Reinforcements were sent to Kayes and Nioro-du-Sahel, it said, with the military announcing "hunting and destruction operations" along major roads and a "large-scale offensive" on the Diéma-Nioro corridor.
State media reported that hostages were freed during the operations, but did not say how many.
Such efforts by the army do not appear to have lessened locals' fears nor the disruption to their lives. Residents report that militant checkpoints remain in place, while transport companies have suspended operations and lorry drivers continue to face intimidation.
Why is this part of Mali so important?
Kayes is said to account for approximately 80% of the country's gold production, and is also deemed Mali's "gateway to Senegal". It is a logistics hub where international trade routes converge.
Mali is a landlocked country heavily dependent on neighbouring ports for fuel, food and manufactured goods, so control of Kayes is essential.
The blockade not only disrupts local life, but directly threatens Bamako's economic stability.
"The Kayes region has become a major strategic target for JNIM, which considers it a vital space," says the Dakar-based Timbuktu Institute.
"The jihadists intend to disrupt the country's supplies, to destabilise, or even suffocate the Malian economy, isolate the capital Bamako and increase economic pressure on the Malian transitional regime," it says.
The blockade also signals the geographic expansion of JNIM's insurgency.
Traditionally, the group's operations have been concentrated in northern and central Mali – in Mopti, Segou and Timbuktu. However, JNIM has in recent years made significant inroads into southern Mali, including Sikasso and Koulikoro regions.
By turning its attention to Kayes, the group is not only widening its footprint but threatening to encircle Bamako.
What else is at stake?
Since 2012, Mali has been in the grip of a profound security crisis fuelled by violence from groups affiliated with al-Qaeda and the Islamic State (IS) organisation, as well as other armed militia.
Local and international media warn that JNIM's recent isolation of parts of southern Mali could pave the way for similar incursions into neighbouring coastal countries.
The crisis underscores the limits of Mali's reliance on military force, supported by Russian Africa Corps mercenaries, as the Wagner Group is now known, whose role in operations is not officially acknowledged.
By disrupting trade routes from Senegal and Mauritania, JNIM has shown it can project influence westward, raising fears of an expansion into those countries.
The Union of Senegalese Truckers (URS) blamed militants and described the recent abductions of lorry drivers as a threat to regional trade.
Mali is Senegal's main African trade partner, accounting for more than $1.4bn (£1bn) in exports last year.

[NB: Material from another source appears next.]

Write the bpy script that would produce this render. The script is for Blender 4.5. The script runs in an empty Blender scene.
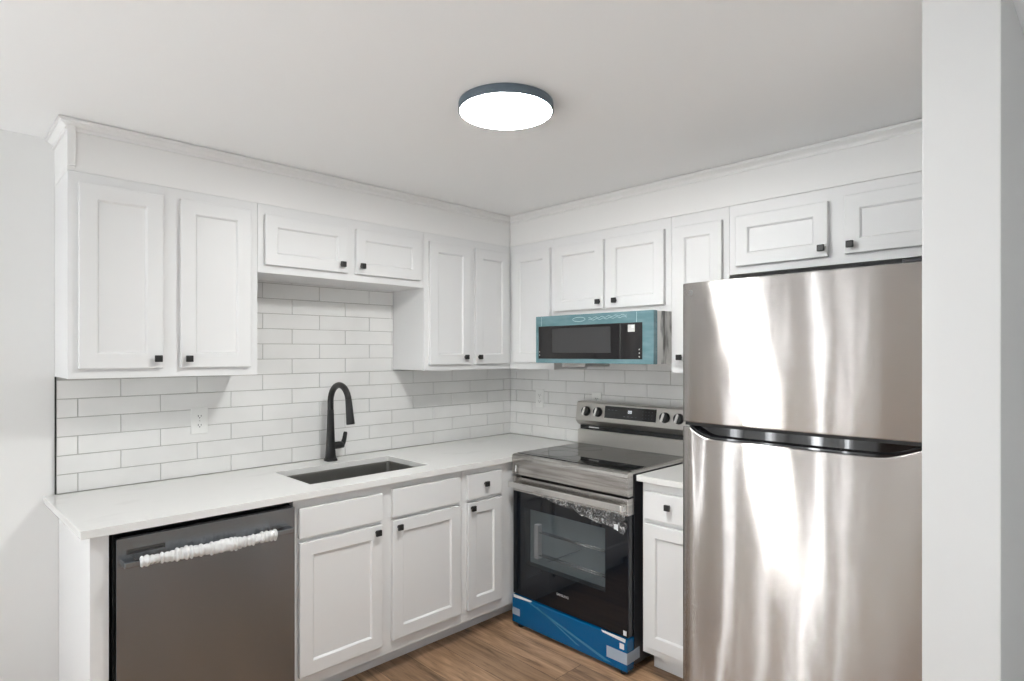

The Bamako-Kayes route carries fuel, cement, foodstuffs and manufactured goods critical to both economies.
There is a risk that what began as a tactical disruption may evolve into a prolonged siege, eroding confidence in Malian state institutions and exposing its fragility.
JNIM's "choice to target buses and tankers is not insignificant – it aims to strike at the heart of Mali's social and economic mobility", Bamada.net reported last week.
More than a local flare-up, the siege of Kayes is a warning sign that the jihadist insurgency in Mali has entered a new phase with the repercussions of economic sabotage reaching well beyond Mali's borders.